What we also need is a good old fashioned corner pin node that can be keyframed.
Since you guys have already worked out the image deform part could you also give us a node that works like the corner-pin effect in AE. It lets you do a corner-pin and a reverse corner-pin. That is, take four points and stretch them out to full-frame. Someone started one already, but has apparently given up.
Check it out here: http://blenderartists.org/forum/showthread.php?250685-Corner-pin-node
A four corner pinning node would be cool. No more using hooks in the 3d view. The reverse pinning sounds like what I need. I hope Sergey can still implement this. That would make it possible to builda node system that does Mocka style foreground removal.
That's very nice ! The tracking module in blender is getting more and more awesome, I like it very much !
Great work guys !
Also, I found the follow track constraint is very usefull/powerfull.
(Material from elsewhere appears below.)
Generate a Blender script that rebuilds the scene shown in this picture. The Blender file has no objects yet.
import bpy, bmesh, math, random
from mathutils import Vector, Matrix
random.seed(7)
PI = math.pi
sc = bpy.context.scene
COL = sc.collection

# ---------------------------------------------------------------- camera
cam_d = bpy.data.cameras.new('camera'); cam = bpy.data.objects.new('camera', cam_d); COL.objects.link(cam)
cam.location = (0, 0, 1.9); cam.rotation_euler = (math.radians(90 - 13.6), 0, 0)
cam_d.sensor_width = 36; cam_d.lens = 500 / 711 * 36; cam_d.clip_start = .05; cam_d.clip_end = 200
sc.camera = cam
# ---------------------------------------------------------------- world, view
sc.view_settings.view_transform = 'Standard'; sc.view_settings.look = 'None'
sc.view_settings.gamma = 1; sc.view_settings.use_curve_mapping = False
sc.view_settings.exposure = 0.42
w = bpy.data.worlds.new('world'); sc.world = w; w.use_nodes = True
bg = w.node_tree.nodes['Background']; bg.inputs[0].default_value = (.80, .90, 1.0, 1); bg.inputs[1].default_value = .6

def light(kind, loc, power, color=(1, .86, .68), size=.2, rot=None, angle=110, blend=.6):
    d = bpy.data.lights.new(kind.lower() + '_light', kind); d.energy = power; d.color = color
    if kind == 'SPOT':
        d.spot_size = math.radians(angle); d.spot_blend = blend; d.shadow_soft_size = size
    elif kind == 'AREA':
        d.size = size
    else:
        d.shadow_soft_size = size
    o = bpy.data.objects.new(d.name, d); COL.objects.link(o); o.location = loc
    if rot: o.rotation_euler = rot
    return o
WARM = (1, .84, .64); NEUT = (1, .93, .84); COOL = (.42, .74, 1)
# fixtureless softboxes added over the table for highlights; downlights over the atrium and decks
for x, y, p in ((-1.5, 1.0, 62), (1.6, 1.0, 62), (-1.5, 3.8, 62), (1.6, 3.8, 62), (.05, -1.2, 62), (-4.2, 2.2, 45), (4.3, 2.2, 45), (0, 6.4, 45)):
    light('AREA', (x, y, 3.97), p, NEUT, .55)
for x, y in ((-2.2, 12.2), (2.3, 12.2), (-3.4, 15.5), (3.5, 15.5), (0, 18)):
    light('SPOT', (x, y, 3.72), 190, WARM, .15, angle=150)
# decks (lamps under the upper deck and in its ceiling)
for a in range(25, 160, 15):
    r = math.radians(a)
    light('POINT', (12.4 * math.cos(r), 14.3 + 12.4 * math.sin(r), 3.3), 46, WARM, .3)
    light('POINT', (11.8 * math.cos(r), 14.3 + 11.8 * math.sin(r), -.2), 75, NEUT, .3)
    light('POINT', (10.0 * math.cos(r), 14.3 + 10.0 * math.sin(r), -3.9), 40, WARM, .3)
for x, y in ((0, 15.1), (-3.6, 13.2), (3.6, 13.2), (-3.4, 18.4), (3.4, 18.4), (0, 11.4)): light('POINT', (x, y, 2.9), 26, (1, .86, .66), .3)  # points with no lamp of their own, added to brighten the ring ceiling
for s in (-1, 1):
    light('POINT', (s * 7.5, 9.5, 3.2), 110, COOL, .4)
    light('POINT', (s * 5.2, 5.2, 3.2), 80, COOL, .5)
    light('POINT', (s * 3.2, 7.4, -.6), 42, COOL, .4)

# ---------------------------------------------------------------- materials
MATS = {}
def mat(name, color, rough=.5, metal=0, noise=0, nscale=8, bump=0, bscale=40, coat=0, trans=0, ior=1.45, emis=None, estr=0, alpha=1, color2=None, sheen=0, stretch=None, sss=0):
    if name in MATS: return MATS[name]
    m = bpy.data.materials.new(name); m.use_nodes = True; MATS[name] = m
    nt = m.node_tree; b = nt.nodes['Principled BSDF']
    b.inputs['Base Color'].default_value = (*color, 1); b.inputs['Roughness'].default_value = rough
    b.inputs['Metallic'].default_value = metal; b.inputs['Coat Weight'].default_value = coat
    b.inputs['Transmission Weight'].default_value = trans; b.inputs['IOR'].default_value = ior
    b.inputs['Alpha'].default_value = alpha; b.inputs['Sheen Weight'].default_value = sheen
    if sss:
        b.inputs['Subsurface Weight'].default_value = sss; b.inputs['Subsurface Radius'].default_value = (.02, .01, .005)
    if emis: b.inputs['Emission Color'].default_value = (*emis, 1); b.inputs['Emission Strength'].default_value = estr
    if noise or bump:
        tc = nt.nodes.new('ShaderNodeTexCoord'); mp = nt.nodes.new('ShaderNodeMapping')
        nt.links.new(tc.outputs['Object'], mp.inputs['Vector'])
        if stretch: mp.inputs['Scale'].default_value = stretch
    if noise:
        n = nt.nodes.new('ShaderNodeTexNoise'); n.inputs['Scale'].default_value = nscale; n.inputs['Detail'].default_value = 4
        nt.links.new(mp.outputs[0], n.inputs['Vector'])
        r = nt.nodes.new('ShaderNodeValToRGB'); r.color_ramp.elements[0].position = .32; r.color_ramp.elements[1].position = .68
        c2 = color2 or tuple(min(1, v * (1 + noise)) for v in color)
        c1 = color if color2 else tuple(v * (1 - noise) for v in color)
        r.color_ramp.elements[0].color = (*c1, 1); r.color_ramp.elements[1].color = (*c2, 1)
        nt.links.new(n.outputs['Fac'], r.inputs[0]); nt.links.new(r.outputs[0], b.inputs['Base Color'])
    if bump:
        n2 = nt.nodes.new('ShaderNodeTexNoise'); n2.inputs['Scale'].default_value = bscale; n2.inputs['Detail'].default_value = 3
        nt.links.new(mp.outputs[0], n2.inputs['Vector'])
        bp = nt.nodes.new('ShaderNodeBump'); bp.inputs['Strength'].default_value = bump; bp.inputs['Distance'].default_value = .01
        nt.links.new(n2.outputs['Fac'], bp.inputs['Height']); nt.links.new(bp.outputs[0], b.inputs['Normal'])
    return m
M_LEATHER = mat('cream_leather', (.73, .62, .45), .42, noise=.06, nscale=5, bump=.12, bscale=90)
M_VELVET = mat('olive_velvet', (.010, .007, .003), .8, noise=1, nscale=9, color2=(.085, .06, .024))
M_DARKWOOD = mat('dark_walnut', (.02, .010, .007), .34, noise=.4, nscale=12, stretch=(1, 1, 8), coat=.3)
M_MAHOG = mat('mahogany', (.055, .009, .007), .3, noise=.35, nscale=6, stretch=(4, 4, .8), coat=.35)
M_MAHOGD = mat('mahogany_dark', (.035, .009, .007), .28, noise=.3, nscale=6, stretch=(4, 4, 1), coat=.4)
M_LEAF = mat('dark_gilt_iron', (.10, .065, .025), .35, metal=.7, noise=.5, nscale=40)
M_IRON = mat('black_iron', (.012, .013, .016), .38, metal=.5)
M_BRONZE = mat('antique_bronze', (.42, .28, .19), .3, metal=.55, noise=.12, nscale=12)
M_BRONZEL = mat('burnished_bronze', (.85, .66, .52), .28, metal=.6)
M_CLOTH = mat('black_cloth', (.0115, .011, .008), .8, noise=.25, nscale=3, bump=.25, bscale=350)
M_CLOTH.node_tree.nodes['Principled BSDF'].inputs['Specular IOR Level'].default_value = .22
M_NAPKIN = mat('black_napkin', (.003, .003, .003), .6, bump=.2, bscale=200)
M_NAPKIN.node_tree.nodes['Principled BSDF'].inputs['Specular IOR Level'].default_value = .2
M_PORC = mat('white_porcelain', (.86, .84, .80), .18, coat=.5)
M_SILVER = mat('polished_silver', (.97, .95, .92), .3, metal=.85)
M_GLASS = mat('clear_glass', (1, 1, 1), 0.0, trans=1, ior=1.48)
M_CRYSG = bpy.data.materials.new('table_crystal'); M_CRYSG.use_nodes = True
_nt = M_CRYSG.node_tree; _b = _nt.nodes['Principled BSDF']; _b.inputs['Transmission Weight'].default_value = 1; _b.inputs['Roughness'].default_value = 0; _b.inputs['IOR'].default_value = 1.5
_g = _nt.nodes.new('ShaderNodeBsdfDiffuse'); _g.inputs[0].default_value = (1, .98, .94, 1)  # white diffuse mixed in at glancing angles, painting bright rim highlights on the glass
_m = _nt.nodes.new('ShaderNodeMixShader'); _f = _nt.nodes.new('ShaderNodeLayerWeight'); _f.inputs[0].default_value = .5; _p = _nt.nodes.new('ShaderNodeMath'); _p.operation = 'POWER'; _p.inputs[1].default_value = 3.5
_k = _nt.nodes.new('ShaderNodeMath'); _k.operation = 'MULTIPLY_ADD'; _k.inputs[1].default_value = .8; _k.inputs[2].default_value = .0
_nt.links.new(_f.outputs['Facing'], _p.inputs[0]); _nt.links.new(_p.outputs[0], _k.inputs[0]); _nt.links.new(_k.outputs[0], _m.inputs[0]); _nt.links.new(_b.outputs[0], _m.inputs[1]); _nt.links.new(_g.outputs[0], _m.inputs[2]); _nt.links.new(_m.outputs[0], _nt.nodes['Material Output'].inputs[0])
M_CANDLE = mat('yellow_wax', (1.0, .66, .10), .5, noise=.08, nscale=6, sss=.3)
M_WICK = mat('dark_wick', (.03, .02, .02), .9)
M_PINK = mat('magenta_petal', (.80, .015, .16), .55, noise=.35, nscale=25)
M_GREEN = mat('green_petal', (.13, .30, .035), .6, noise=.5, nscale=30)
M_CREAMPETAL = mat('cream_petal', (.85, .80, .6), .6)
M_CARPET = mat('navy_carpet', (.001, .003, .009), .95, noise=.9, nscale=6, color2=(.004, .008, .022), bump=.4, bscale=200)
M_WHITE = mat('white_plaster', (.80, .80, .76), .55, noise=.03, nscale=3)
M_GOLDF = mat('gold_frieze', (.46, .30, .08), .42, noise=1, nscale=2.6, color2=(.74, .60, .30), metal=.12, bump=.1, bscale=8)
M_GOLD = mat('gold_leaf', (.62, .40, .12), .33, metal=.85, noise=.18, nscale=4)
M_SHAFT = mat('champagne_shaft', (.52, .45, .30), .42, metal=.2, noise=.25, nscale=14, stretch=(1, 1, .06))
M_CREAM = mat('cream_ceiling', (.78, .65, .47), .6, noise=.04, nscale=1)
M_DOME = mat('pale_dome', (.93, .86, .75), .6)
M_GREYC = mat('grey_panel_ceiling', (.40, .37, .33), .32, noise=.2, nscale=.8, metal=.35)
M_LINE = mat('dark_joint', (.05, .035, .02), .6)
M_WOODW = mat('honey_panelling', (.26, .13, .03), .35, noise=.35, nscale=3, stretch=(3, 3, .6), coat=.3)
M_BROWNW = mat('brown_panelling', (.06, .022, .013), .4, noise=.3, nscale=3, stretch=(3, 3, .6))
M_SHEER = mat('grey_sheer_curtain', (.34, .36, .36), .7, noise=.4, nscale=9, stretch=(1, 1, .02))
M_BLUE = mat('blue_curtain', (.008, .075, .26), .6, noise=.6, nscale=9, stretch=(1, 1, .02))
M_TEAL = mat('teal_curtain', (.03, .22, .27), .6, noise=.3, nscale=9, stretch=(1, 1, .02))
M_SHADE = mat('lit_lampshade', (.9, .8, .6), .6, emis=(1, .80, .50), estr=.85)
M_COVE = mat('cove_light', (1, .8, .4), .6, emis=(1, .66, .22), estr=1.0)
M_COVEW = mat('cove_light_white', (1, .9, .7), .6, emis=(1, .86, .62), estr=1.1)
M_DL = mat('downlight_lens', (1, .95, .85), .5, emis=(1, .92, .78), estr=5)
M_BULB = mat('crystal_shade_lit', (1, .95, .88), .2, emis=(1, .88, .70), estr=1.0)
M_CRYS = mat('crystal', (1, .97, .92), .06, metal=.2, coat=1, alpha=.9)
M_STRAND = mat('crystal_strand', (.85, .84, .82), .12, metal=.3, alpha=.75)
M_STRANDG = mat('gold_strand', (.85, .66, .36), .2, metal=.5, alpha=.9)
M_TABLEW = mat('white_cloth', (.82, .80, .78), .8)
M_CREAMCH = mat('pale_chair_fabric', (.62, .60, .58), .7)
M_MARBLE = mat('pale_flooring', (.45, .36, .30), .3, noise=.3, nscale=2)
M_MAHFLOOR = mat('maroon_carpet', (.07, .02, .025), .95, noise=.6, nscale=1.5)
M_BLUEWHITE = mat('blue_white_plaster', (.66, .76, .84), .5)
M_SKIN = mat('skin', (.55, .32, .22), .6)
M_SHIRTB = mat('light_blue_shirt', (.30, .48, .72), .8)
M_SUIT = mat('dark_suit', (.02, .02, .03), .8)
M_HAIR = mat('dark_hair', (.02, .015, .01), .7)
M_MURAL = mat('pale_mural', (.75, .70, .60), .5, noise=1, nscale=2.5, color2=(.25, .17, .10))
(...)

To make some kind on 2D/3D cheat , or to get something rapidly moving in 3D using 2.5D information .
Is it doable (in the possible future...) , to have the planar tracking transformation applied to an object or empty like with the follow track constraint ?
I think a main advantage to blender , and to have everything in the same application is to easily put something from one universe into another universe, ex :
Put realtime 3D layout / animatic /animation in the sequencer
Put renderlayer or renderpass directly in the compositor
Put 2D/3D Tracking in the 3D space
These operations are complicated/impossible to do when you use different software. So it's interesting to have these special bridge between differents module, that make blender more unique and interesting.